Days were blurring into weeks, and I had a flustered feeling. When days like these rear their heads, I reach for a children’s book to read. I’ve said it before, and I shall say it again, and again: Children’s book authors and illustrators are the true custodians of the human spirit.
I had picked up a book left unwritten by Mark Twain, and finished by another author of today, Philip Stead. The book’s title is a mouthful, and its contents a mindful: The Purloining of Prince Oleomargarine: By Mark Twain & Philip Stead (Illustrated by Erin Stead)

Apparently, Mark Twain, after a long day’s work, was asked by his children for a story using a picture as a prompt everyday, and this story was told to the little girls in France. He liked it enough to jot it down, but did not quite finish it.
When a book like that comes along, it feels like perfect cure for the cold winds whipping the Californian hairlines. The narrative voice makes you sit up and wonder how brilliant it is, and brilliance in simplicity is rare indeed. The book suffuses you with enough warmth to get you going through the windy, cold days.
The story starts off with a simple note from the Author explaining the circumstances and getting us to believe that Mark Twain told him the story about our hero, Johnny, while sipping tea and coffee overlooking a lake on Beaver Island. This simple note then sets the tone for two unreliable narrators in the story, and the book chugs on towards the hinterlands of imagination giving us a healthy dose of incredulity, hilarity and thought.
Our Hero, Johnny, lives a miserable life on a farm with his miserable grandfather and hen named, Pestilence & Famine. One day, he is sent off by his grandfather to sell the hen, and off goes Johnny with Pestilence & Famine.
A Jack & Beanstalk-y bit later, Johnny finds himself with an kind, old lady who trades him the hen for some old blue seeds, with the promise that if tended to properly, a plant will rise, and “when a flower comes up, eat it, It will make you full and you will never feel emptiness again –“
“I tell you this”, Twain said to me, raising his teacup in the air, “there are more chickens than a man can know in this world, but an unprovoked kindness is the rarest of birds.”
“So, did the hen die?” asks the Author of today, and Mark Twain says yes, while the author today believes that the hen and old woman are living happily.
“Your version lacks credibility”, said Twain. “Surely the old woman is dead. “
“And it should be noted”, he added, “that if Charles Darwin taught us anything, it is this: The chicken is dead too. And, lucky for her, because there are many unflattering ways to leave this world, but none quite so unflattering as being forced to live in it.”

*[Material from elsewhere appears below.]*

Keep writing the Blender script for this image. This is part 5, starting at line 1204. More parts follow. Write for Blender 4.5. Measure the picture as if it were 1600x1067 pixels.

The blue seeds turn out to yield the Juju flower, and Johnny finds himself hungry and desperate even after eating the Juju flower. He walks to the edge of the forest, and falls feint only to look up and find a skunk, Susy. After nearly losing his mind Johnny says to Suzy, the skunk: “How is it that you can talk?”
“All animals can talk! … A lion can speak to a squirrel can speak to an owl can speak to a mouse. A camel can spend to a pig who can speak to an elk can speak to an elephant. A whale can talk to a gull. A giraffe can speak to a hermit crab. It is only humans that no one can understand. It is why they are so ignorant and backward and lonely and sad – they have so few creatures to talk to” Susy added. “But I do not mean to offend, You do not seem ignorant or backward.”
“But you understand me?” asked Johnny.
“Yes”, answered Susy, “for evidently you have eaten the Juju flower. It is rarely given to anybody.”
Please read the rest of the book to see what happens to Johnny and how he finds himself going to the King of the land.
Mark Twain’s words are still prescient:
“Terrible things are always happening to Kings. It makes you wonder why anyone would want the job at all.”